Nigeria’s economic prospects for 2026 have improved, with the International Monetary Fund (IMF) raising its growth projection to 4.4 percent, up from the 4.2 percent estimate issued in October 2025. The upward revision signals a more favourable assessment of Nigeria’s medium-term outlook, even as global economic conditions remain mixed.
The updated forecast was released in the IMF’s January 2026 World Economic Outlook (WEO) Update, which reviews economic developments across countries and regions. According to the Fund, Nigeria’s stronger outlook is not an isolated case but part of a broader reassessment of economic performance across Sub-Saharan Africa, where growth expectations have also been revised upward.
The IMF explained that Nigeria’s improved projection comes after a period of intense economic adjustment. In its October 2025 report, the Fund had expressed concern over high inflation, fiscal pressures, and deep structural weaknesses weighing on the economy. Since then, Nigerian authorities have continued policy reforms aimed at strengthening fiscal coordination, restoring macroeconomic balance, and improving productivity across key sectors.
These ongoing reforms, the IMF noted, are gradually supporting economic stability and helping to lift growth expectations for the medium term. However, the Fund stressed that structural reforms remain critical for sustaining growth in Nigeria and other emerging and developing economies, particularly reforms that enhance productivity, broaden the revenue base, and reduce economic vulnerabilities.
Nigeria’s upgraded outlook also reflects wider regional trends. Across Sub-Saharan Africa, economic growth for 2025 has been revised upward from 4.0 percent to 4.1 percent, while the 2026 forecast has been increased from 4.3 percent to 4.4 percent. This points to a broadly shared recovery across the region rather than country-specific gains alone.
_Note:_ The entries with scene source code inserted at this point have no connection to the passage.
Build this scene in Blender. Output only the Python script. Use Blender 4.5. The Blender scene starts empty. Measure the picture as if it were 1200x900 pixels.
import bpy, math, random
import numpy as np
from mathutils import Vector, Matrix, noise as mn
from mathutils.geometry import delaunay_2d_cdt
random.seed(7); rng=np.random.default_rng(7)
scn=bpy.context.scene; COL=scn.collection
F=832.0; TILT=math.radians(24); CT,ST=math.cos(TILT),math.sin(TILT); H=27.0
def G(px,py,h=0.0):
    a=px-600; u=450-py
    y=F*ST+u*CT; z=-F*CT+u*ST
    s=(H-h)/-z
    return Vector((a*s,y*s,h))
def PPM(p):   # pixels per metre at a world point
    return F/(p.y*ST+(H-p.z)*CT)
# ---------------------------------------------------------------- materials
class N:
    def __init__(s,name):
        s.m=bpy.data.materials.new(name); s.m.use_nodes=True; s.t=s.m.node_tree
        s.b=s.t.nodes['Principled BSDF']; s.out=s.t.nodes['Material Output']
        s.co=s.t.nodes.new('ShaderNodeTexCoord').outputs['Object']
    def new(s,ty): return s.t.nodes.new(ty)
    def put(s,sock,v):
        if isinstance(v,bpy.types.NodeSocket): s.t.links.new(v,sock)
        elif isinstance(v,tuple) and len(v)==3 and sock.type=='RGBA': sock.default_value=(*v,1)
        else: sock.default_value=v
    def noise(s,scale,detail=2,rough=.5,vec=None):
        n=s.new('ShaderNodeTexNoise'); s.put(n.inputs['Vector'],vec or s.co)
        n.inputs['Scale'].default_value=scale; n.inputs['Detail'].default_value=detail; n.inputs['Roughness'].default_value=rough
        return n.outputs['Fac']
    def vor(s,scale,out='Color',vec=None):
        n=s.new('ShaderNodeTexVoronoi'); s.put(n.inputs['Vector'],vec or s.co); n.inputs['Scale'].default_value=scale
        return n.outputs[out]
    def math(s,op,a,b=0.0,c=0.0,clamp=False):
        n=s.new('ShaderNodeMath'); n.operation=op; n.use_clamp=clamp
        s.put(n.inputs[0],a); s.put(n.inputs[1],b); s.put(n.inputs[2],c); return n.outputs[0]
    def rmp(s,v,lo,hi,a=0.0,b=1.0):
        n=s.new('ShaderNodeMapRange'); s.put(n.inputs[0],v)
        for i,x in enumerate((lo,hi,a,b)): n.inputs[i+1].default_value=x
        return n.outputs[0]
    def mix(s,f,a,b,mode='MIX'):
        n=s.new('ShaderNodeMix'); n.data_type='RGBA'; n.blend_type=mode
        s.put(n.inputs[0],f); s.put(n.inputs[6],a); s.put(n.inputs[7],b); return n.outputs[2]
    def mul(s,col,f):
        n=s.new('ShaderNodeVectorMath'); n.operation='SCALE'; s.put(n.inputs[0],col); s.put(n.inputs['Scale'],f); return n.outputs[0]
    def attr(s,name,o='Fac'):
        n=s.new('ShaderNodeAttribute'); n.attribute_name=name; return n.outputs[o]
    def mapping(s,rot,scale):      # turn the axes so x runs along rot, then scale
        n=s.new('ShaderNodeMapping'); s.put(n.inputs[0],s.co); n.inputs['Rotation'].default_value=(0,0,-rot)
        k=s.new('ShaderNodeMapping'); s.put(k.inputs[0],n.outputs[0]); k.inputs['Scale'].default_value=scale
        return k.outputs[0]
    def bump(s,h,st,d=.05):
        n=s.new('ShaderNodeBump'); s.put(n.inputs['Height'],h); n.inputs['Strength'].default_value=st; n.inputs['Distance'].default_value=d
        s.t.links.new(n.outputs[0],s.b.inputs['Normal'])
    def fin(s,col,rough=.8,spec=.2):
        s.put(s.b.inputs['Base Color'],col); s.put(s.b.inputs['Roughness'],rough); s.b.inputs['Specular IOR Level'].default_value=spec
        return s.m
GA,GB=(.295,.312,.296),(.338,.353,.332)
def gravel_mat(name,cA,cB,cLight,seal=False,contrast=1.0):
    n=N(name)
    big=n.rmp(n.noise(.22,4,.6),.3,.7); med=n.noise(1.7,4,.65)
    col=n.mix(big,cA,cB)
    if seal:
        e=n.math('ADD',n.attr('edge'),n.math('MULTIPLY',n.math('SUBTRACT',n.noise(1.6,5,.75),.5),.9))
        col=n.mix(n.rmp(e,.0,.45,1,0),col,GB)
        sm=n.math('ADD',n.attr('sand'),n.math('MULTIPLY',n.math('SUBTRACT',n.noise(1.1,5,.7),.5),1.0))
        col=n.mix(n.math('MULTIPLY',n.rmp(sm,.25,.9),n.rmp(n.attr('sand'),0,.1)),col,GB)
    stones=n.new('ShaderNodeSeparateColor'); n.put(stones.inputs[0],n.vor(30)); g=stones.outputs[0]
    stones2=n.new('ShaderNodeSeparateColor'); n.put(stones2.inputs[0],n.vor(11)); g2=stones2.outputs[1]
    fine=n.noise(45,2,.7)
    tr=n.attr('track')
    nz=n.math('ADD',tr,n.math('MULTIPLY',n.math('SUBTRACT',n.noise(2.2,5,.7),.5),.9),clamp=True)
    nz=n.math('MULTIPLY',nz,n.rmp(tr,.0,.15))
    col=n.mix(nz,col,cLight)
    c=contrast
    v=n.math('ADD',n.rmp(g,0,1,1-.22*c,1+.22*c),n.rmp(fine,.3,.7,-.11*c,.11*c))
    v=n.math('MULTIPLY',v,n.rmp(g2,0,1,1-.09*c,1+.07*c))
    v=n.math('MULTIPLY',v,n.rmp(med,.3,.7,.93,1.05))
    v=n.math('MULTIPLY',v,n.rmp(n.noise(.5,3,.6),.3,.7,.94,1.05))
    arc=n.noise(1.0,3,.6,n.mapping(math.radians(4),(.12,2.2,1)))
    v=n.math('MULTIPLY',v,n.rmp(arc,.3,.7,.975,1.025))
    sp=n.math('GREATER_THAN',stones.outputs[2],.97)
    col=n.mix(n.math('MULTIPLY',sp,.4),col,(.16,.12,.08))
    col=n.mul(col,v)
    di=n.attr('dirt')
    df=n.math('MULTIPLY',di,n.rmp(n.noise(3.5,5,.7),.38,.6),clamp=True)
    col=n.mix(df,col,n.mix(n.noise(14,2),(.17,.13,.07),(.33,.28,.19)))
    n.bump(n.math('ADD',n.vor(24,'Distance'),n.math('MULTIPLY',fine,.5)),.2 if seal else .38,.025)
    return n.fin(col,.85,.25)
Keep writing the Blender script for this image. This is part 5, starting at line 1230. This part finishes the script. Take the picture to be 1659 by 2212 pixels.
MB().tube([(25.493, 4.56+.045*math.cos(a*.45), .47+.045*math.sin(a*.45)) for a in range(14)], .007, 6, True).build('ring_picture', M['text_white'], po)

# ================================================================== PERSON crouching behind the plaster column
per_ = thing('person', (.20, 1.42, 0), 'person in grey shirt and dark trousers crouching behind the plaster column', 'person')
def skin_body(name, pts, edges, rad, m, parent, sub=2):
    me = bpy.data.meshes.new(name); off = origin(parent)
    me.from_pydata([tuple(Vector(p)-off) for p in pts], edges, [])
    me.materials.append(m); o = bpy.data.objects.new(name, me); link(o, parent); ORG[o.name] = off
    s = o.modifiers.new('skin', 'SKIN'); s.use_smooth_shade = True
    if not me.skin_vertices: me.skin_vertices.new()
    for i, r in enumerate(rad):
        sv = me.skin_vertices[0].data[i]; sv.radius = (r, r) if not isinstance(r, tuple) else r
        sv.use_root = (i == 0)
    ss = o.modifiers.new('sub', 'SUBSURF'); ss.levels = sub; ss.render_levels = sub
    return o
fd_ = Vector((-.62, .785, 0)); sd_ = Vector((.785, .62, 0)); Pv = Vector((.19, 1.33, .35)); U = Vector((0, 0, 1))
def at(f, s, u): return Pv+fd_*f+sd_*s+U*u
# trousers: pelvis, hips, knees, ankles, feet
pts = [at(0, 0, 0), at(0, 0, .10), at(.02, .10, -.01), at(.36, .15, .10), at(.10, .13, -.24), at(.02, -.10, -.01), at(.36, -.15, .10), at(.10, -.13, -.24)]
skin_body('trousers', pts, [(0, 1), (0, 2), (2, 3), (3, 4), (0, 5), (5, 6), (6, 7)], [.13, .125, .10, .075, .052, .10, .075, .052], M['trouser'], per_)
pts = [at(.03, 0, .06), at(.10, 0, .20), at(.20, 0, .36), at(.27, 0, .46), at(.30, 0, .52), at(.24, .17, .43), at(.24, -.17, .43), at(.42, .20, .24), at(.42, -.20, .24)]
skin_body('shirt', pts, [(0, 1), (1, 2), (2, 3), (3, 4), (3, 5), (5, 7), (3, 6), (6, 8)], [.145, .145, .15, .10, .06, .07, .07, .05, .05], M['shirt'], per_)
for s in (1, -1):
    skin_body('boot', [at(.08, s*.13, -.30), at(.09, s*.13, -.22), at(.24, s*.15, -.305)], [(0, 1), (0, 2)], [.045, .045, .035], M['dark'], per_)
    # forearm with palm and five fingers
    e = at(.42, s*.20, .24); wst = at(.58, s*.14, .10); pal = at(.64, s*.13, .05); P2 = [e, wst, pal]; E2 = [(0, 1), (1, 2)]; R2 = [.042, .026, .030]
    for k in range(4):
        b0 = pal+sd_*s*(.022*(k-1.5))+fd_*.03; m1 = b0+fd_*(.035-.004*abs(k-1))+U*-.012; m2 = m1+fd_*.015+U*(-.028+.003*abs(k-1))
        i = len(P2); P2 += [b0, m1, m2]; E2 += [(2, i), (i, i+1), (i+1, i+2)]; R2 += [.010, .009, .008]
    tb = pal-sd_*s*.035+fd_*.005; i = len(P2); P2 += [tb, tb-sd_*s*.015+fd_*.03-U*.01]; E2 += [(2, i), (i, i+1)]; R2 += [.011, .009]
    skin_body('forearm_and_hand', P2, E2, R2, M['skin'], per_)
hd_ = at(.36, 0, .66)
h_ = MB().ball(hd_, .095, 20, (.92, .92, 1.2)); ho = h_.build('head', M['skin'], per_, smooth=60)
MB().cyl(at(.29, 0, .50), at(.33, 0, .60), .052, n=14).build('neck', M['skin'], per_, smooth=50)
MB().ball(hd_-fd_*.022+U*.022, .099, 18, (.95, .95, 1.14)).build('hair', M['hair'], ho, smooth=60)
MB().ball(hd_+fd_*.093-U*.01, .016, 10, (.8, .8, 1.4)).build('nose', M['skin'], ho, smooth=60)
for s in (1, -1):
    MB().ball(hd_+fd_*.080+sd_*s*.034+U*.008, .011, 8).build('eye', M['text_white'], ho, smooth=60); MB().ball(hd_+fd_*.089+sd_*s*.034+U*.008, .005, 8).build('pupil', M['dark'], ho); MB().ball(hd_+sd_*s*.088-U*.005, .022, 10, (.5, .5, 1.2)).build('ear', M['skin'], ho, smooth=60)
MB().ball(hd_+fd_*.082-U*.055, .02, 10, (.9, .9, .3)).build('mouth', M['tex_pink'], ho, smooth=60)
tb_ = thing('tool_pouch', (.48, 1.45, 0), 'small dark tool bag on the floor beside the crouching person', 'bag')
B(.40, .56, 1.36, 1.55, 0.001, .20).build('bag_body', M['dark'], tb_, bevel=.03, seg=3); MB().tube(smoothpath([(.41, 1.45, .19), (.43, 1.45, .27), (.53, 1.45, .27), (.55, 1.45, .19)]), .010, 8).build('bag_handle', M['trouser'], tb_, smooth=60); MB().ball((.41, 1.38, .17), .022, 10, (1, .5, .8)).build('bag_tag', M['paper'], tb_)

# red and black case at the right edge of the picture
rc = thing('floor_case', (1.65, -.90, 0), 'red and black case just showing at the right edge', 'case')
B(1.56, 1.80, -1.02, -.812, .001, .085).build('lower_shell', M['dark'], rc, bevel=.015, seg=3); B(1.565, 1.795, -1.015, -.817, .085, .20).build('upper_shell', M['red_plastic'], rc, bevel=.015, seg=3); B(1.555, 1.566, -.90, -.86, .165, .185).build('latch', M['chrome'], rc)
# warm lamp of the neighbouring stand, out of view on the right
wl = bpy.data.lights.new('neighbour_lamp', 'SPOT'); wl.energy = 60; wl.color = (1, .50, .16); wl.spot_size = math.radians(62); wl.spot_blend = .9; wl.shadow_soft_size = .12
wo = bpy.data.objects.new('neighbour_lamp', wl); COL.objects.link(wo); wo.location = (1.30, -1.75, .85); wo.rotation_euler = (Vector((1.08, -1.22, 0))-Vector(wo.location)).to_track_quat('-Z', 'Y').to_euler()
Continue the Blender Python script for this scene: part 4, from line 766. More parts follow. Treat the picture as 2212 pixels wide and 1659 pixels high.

At the global level, the IMF projects economic growth of 3.3 percent in 2026 and 3.2 percent in 2027, largely consistent with the estimated 3.3 percent expansion recorded in 2025. The Fund said the global outlook reflects a balance between downside risks from shifting trade policies and positive drivers such as technology-led investments, including artificial intelligence, supported by relatively accommodative financial conditions.
The IMF also expects global inflation to continue easing, with headline inflation projected to decline from 4.1 percent in 2025 to 3.8 percent in 2026, before falling further to 3.4 percent in 2027. This downward trend is expected to provide greater policy flexibility for governments and central banks worldwide.
Overall, the IMF’s decision to raise Nigeria’s 2026 growth forecast from 4.2 percent to 4.4 percent underscores growing confidence in the country’s reform path.
While challenges persist, the revised outlook suggests that consistent policy implementation and sustained structural reforms could strengthen Nigeria’s growth trajectory in the years ahead.